Written instruction: For the entries below, copy exactly the line that contains "Generate a Blender" through the line that contains "scene.camera = cam", both ends included, and exclude all pictures.

Dataset entries:
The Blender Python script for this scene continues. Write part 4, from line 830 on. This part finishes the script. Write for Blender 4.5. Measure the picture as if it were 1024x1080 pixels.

---

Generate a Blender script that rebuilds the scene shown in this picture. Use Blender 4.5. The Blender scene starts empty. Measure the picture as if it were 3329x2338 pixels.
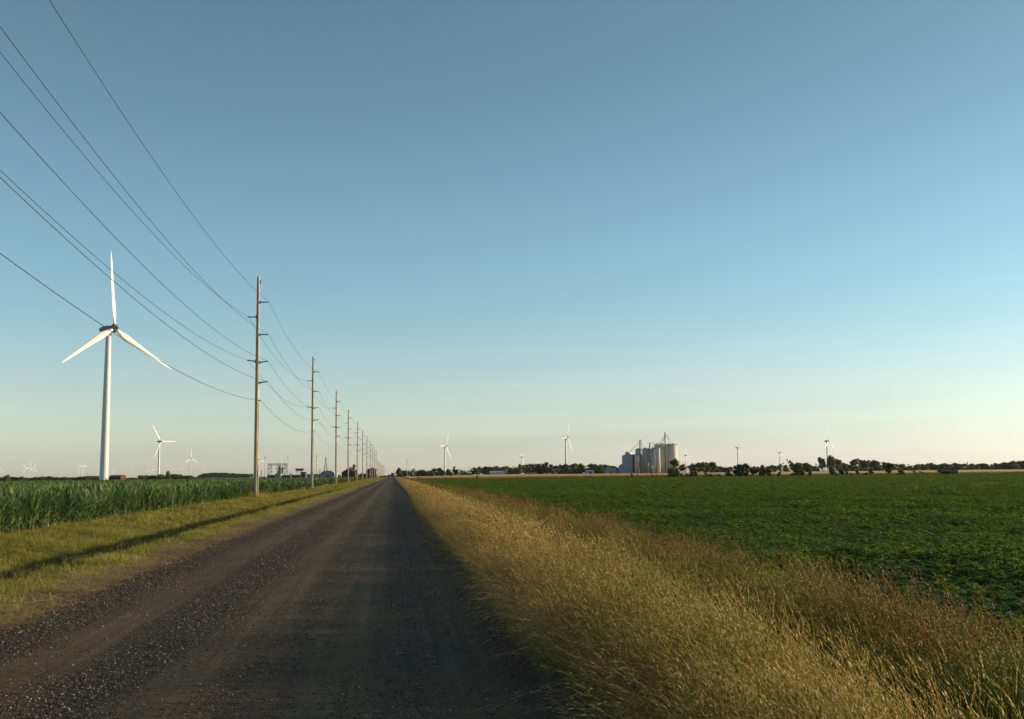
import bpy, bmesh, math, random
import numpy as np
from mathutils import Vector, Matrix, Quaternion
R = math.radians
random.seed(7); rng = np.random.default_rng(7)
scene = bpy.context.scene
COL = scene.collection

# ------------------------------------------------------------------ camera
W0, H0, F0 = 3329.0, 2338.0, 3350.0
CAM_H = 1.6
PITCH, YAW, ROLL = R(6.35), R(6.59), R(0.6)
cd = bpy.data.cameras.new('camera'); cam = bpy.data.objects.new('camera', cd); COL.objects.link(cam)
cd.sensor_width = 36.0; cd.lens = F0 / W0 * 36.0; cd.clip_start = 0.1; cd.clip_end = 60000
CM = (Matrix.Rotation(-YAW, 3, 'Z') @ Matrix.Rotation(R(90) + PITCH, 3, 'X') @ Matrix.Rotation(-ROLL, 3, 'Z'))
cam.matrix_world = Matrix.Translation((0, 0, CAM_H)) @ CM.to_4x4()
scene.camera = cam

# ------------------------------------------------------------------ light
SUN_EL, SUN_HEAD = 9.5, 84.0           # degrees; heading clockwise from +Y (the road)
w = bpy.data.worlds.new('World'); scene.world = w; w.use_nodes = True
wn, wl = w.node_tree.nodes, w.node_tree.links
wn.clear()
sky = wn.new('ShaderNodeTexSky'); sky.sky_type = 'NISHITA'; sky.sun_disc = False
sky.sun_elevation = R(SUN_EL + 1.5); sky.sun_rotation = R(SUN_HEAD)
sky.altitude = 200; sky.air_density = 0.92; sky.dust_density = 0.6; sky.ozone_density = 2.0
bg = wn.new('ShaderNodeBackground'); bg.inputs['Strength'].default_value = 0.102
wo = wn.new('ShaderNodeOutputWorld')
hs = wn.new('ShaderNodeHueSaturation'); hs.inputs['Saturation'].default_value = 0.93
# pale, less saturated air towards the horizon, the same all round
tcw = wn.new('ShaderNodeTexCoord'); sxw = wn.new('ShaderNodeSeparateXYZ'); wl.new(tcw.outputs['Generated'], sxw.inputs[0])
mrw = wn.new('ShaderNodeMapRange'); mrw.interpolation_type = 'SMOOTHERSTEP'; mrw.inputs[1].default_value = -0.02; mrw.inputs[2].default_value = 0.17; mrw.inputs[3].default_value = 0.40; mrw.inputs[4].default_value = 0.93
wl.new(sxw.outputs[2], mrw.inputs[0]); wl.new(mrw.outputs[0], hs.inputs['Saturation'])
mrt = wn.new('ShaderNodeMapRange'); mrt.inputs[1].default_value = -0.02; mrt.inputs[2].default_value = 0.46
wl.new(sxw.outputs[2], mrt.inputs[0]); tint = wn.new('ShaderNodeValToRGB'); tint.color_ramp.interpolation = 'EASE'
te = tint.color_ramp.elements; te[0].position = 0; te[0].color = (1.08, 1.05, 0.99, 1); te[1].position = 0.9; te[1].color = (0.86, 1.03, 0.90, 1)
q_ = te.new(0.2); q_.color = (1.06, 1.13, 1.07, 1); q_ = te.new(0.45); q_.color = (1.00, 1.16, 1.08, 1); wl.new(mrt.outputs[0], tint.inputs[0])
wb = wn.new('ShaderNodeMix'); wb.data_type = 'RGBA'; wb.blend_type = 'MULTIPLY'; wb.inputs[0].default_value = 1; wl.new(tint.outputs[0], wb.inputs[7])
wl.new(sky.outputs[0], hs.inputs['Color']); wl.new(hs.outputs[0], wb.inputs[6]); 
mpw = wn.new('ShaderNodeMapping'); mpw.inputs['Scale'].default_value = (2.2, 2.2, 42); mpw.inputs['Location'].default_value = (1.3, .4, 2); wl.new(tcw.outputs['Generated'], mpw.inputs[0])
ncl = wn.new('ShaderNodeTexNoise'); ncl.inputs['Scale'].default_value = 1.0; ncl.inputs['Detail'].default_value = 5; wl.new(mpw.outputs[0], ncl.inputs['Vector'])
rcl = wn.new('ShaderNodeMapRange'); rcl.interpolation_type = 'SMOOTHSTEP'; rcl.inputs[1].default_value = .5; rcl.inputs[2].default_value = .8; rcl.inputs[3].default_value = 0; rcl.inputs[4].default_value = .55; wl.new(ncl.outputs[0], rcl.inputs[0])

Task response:
Generate a Blender script that rebuilds the scene shown in this picture. Use Blender 4.5. The Blender scene starts empty. Measure the picture as if it were 3329x2338 pixels.
import bpy, bmesh, math, random
import numpy as np
from mathutils import Vector, Matrix, Quaternion
R = math.radians
random.seed(7); rng = np.random.default_rng(7)
scene = bpy.context.scene
COL = scene.collection

# ------------------------------------------------------------------ camera
W0, H0, F0 = 3329.0, 2338.0, 3350.0
CAM_H = 1.6
PITCH, YAW, ROLL = R(6.35), R(6.59), R(0.6)
cd = bpy.data.cameras.new('camera'); cam = bpy.data.objects.new('camera', cd); COL.objects.link(cam)
cd.sensor_width = 36.0; cd.lens = F0 / W0 * 36.0; cd.clip_start = 0.1; cd.clip_end = 60000
CM = (Matrix.Rotation(-YAW, 3, 'Z') @ Matrix.Rotation(R(90) + PITCH, 3, 'X') @ Matrix.Rotation(-ROLL, 3, 'Z'))
cam.matrix_world = Matrix.Translation((0, 0, CAM_H)) @ CM.to_4x4()
scene.camera = cam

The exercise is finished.